------ Items ------

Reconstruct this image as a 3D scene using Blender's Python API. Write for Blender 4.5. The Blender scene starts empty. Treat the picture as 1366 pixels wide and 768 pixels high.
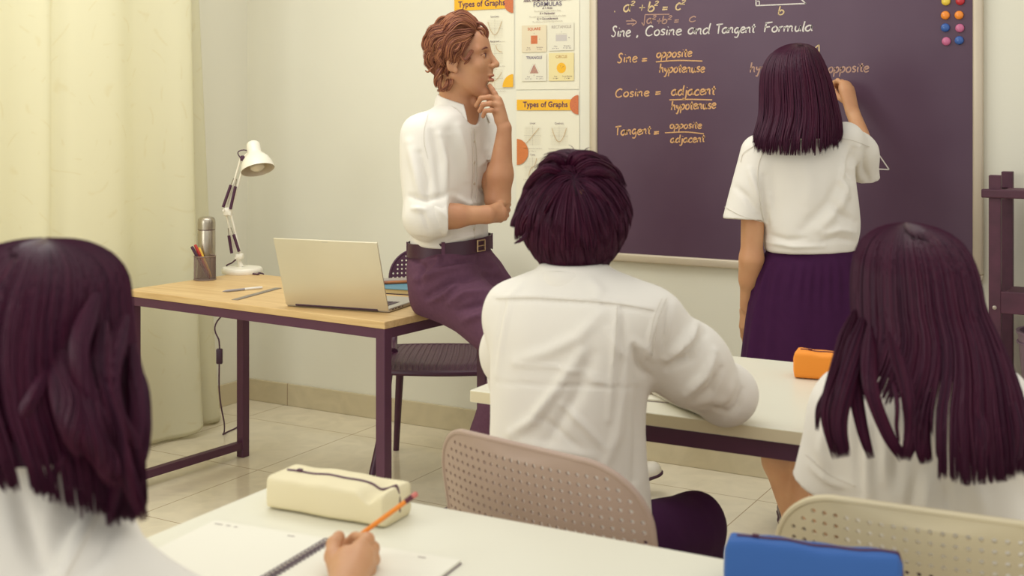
import bpy, bmesh, math, random
import numpy as np
from mathutils import Vector, Matrix
from mathutils.geometry import delaunay_2d_cdt

# ---------------------------------------------------------------- scene, camera, light
SC = bpy.context.scene
COL = SC.collection
FPX, CX, HY, EYE, YAW = 1625.0, 683.0, 150.0, 1.386, math.radians(29.6)
CS, SN = math.cos(YAW), math.sin(YAW)

cam_data = bpy.data.cameras.new('camera')
cam = bpy.data.objects.new('camera', cam_data)
COL.objects.link(cam)
cam.location = (0, 0, EYE)
cam.rotation_euler = (math.pi / 2, 0, YAW)
cam_data.sensor_width = 36.0
cam_data.lens = 36.0 * FPX / 1366.0
cam_data.shift_y = -(384.0 - HY) / 1366.0
cam_data.clip_start = 0.05
cam_data.dof.use_dof = True
cam_data.dof.focus_distance = 4.1
cam_data.dof.aperture_fstop = 5.6
SC.camera = cam

SC.view_settings.view_transform = 'Standard'
SC.view_settings.look = 'None'
SC.view_settings.exposure = 0.0
SC.view_settings.gamma = 1.0
SC.view_settings.use_curve_mapping = False

world = bpy.data.worlds.new('classroom_ambient')
SC.world = world
world.use_nodes = True
bg = world.node_tree.nodes['Background']
bg.inputs[0].default_value = (1.0, 0.985, 0.95, 1)
bg.inputs[1].default_value = 0.88


def area(name, loc, target, size, power, color, size_y=None):
    ld = bpy.data.lights.new(name, 'AREA')
    ld.energy = power
    ld.color = color
    ld.size = size
    if size_y:
        ld.shape = 'RECTANGLE'
        ld.size_y = size_y
    o = bpy.data.objects.new(name, ld)
    COL.objects.link(o)
    o.location = loc
    o.rotation_euler = (Vector(target) - Vector(loc)).to_track_quat('-Z', 'Y').to_euler()
    return o


area('ceiling_panel_light', (-2.5, 2.9, 2.95), (-2.6, 3.1, 0), 2.2, 31, (1, 1, .96), 1.2)
area('ceiling_panel_light', (-0.3, 0.9, 2.95), (-0.3, 0.9, 0), 2.2, 8, (1, 1, .94), 1.2)
area('window_daylight', (-4.9, 2.6, 1.7), (-2.0, 3.0, 1.2), 2.4, 40, (.98, 1, .98), 2.2)
area('side_fill_light', (-3.6, -0.9, 2.0), (-1.6, 3.6, 1.0), 2.2, 52, (.98, 1, .97), 1.8)  # added fill from the left to brighten the walls; no window there


# ---------------------------------------------------------------- helpers
def lin(c):
    out = []
    for v in c[:3]:
        v = v / 255.0
        out.append(v / 12.92 if v <= 0.04045 else ((v + 0.055) / 1.055) ** 2.4)
    return tuple(out)


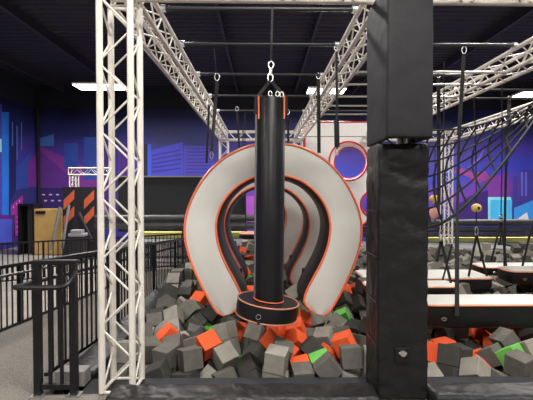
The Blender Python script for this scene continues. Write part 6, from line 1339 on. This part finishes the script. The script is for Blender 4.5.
4075,11477,-309,98,8,16,-5,1,2129,11478,-134,62,3,-78,10,1,-185,11478,-301,8,98,-3,17,2,3871,11485,-272,70,13,25,66,0,
21,11492,-316,15,71,68,5,0,1442,11496,-187,15,-70,67,-19,2,
]
NIND = 300
def cube_mesh(name, m):
    bm = nb(); box(bm, (-.0925, -.0925, -.0925), (.0925, .0925, .0925), .007)
    me = bpy.data.meshes.new(name); bmesh.ops.recalc_face_normals(bm, faces=bm.faces); bm.to_mesh(me); bm.free(); me.materials.append(m); return me
cm = {'g': cube_mesh('foam_grey', M_fgrey), 'l': cube_mesh('foam_lit', M_flit), 'd': cube_mesh('foam_shaded', M_fshaded), 'o': cube_mesh('foam_orange', M_forange), 'v': cube_mesh('foam_green', M_fgreen)}
cn = {'g': 'grey', 'l': 'lit-tone grey', 'd': 'shade-tone grey', 'o': 'orange', 'v': 'green'}
def zone(x, y):
    if x > 1.3:
        if y < 4.2: return 'in the front row right of the padded post'
        if y < 6.0: return 'under the hanging beams right of the post'
        return 'far behind the hanging beams at right'
    r = 'in the front row' if y < 4.0 else 'in the second row' if y < 4.7 else 'in the third row' if y < 5.6 else 'in the middle rows' if y < 7.5 else 'in the far rows'
    s = 'by the left curb' if x < -.85 else 'left of the bag' if x < -.25 else 'below the bag' if x < .3 else 'between bag and post'
    return r + ' ' + s
rest = []; n = len(CUBES) // 8
cnt = {}
recs = []
for i in range(n):
    x, y, z, qw, qx, qy, qz, ck = CUBES[i * 8:i * 8 + 8]
    recs.append((Vector((x, y, z)) / 1000, Quaternion((qw, qx, qy, qz)).normalized(), 'gldov'[ck]))
for i, (p, q, c) in enumerate(recs):
    if i < NIND:
        o = bpy.data.objects.new('foam_cube', cm[c]); COL.objects.link(o); o.location = p; o.rotation_mode = 'QUATERNION'; o.rotation_quaternion = q
        zz = zone(p.x, p.y); tag(o, '%s foam cube %s' % (cn[c], zz), 'foam cube', '%s foam cubes, %s' % (cn[c], zz))
    else: rest.append((p, q, c))
bm = nb(); order = 'gldov'
for p, q, c in rest:
    Mx = Matrix.Translation(p) @ q.to_matrix().to_4x4(); r = bmesh.ops.create_cube(bm, size=.185, matrix=Mx)
    for f in set(f for v in r['verts'] for f in v.link_faces): f.material_index = order.index(c)
o = obj('foam_cube_fill', bm, [M_fgrey, M_flit, M_fshaded, M_forange, M_fgreen]); o['kind'] = 'stuff'; tag(o, 'the many farther and deeper foam cubes filling the rest of the pit', 'foam cubes')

------

• **Task goal**
Write every record out again exactly; no pictures belong in the copy.

• **Reply to the exercise**
Reconstruct this image as a 3D scene using Blender's Python API. Write for Blender 4.5. The Blender scene starts empty. Treat the picture as 1366 pixels wide and 768 pixels high.
import bpy, bmesh, math, random
import numpy as np
from mathutils import Vector, Matrix
from mathutils.geometry import delaunay_2d_cdt

# ---------------------------------------------------------------- scene, camera, light
SC = bpy.context.scene
COL = SC.collection
FPX, CX, HY, EYE, YAW = 1625.0, 683.0, 150.0, 1.386, math.radians(29.6)
CS, SN = math.cos(YAW), math.sin(YAW)

cam_data = bpy.data.cameras.new('camera')
cam = bpy.data.objects.new('camera', cam_data)
COL.objects.link(cam)
cam.location = (0, 0, EYE)
cam.rotation_euler = (math.pi / 2, 0, YAW)
cam_data.sensor_width = 36.0
cam_data.lens = 36.0 * FPX / 1366.0
cam_data.shift_y = -(384.0 - HY) / 1366.0
cam_data.clip_start = 0.05
cam_data.dof.use_dof = True
cam_data.dof.focus_distance = 4.1
cam_data.dof.aperture_fstop = 5.6
SC.camera = cam

SC.view_settings.view_transform = 'Standard'
SC.view_settings.look = 'None'
SC.view_settings.exposure = 0.0
SC.view_settings.gamma = 1.0
SC.view_settings.use_curve_mapping = False

world = bpy.data.worlds.new('classroom_ambient')
SC.world = world
world.use_nodes = True
bg = world.node_tree.nodes['Background']
bg.inputs[0].default_value = (1.0, 0.985, 0.95, 1)
bg.inputs[1].default_value = 0.88


def area(name, loc, target, size, power, color, size_y=None):
    ld = bpy.data.lights.new(name, 'AREA')
    ld.energy = power
    ld.color = color
    ld.size = size
    if size_y:
        ld.shape = 'RECTANGLE'
        ld.size_y = size_y
    o = bpy.data.objects.new(name, ld)
    COL.objects.link(o)
    o.location = loc
    o.rotation_euler = (Vector(target) - Vector(loc)).to_track_quat('-Z', 'Y').to_euler()
    return o


area('ceiling_panel_light', (-2.5, 2.9, 2.95), (-2.6, 3.1, 0), 2.2, 31, (1, 1, .96), 1.2)
area('ceiling_panel_light', (-0.3, 0.9, 2.95), (-0.3, 0.9, 0), 2.2, 8, (1, 1, .94), 1.2)
area('window_daylight', (-4.9, 2.6, 1.7), (-2.0, 3.0, 1.2), 2.4, 40, (.98, 1, .98), 2.2)
area('side_fill_light', (-3.6, -0.9, 2.0), (-1.6, 3.6, 1.0), 2.2, 52, (.98, 1, .97), 1.8)  # added fill from the left to brighten the walls; no window there


# ---------------------------------------------------------------- helpers
def lin(c):
    out = []
    for v in c[:3]:
        v = v / 255.0
        out.append(v / 12.92 if v <= 0.04045 else ((v + 0.055) / 1.055) ** 2.4)
    return tuple(out)


The Blender Python script for this scene continues. Write part 6, from line 1339 on. This part finishes the script. The script is for Blender 4.5.
4075,11477,-309,98,8,16,-5,1,2129,11478,-134,62,3,-78,10,1,-185,11478,-301,8,98,-3,17,2,3871,11485,-272,70,13,25,66,0,
21,11492,-316,15,71,68,5,0,1442,11496,-187,15,-70,67,-19,2,
]
NIND = 300
def cube_mesh(name, m):
    bm = nb(); box(bm, (-.0925, -.0925, -.0925), (.0925, .0925, .0925), .007)
    me = bpy.data.meshes.new(name); bmesh.ops.recalc_face_normals(bm, faces=bm.faces); bm.to_mesh(me); bm.free(); me.materials.append(m); return me
cm = {'g': cube_mesh('foam_grey', M_fgrey), 'l': cube_mesh('foam_lit', M_flit), 'd': cube_mesh('foam_shaded', M_fshaded), 'o': cube_mesh('foam_orange', M_forange), 'v': cube_mesh('foam_green', M_fgreen)}
cn = {'g': 'grey', 'l': 'lit-tone grey', 'd': 'shade-tone grey', 'o': 'orange', 'v': 'green'}
def zone(x, y):
    if x > 1.3:
        if y < 4.2: return 'in the front row right of the padded post'
        if y < 6.0: return 'under the hanging beams right of the post'
        return 'far behind the hanging beams at right'
    r = 'in the front row' if y < 4.0 else 'in the second row' if y < 4.7 else 'in the third row' if y < 5.6 else 'in the middle rows' if y < 7.5 else 'in the far rows'
    s = 'by the left curb' if x < -.85 else 'left of the bag' if x < -.25 else 'below the bag' if x < .3 else 'between bag and post'
    return r + ' ' + s
rest = []; n = len(CUBES) // 8
cnt = {}
recs = []
for i in range(n):
    x, y, z, qw, qx, qy, qz, ck = CUBES[i * 8:i * 8 + 8]
    recs.append((Vector((x, y, z)) / 1000, Quaternion((qw, qx, qy, qz)).normalized(), 'gldov'[ck]))
for i, (p, q, c) in enumerate(recs):
    if i < NIND:
        o = bpy.data.objects.new('foam_cube', cm[c]); COL.objects.link(o); o.location = p; o.rotation_mode = 'QUATERNION'; o.rotation_quaternion = q
        zz = zone(p.x, p.y); tag(o, '%s foam cube %s' % (cn[c], zz), 'foam cube', '%s foam cubes, %s' % (cn[c], zz))
    else: rest.append((p, q, c))
bm = nb(); order = 'gldov'
for p, q, c in rest:
    Mx = Matrix.Translation(p) @ q.to_matrix().to_4x4(); r = bmesh.ops.create_cube(bm, size=.185, matrix=Mx)
    for f in set(f for v in r['verts'] for f in v.link_faces): f.material_index = order.index(c)
o = obj('foam_cube_fill', bm, [M_fgrey, M_flit, M_fshaded, M_forange, M_fgreen]); o['kind'] = 'stuff'; tag(o, 'the many farther and deeper foam cubes filling the rest of the pit', 'foam cubes')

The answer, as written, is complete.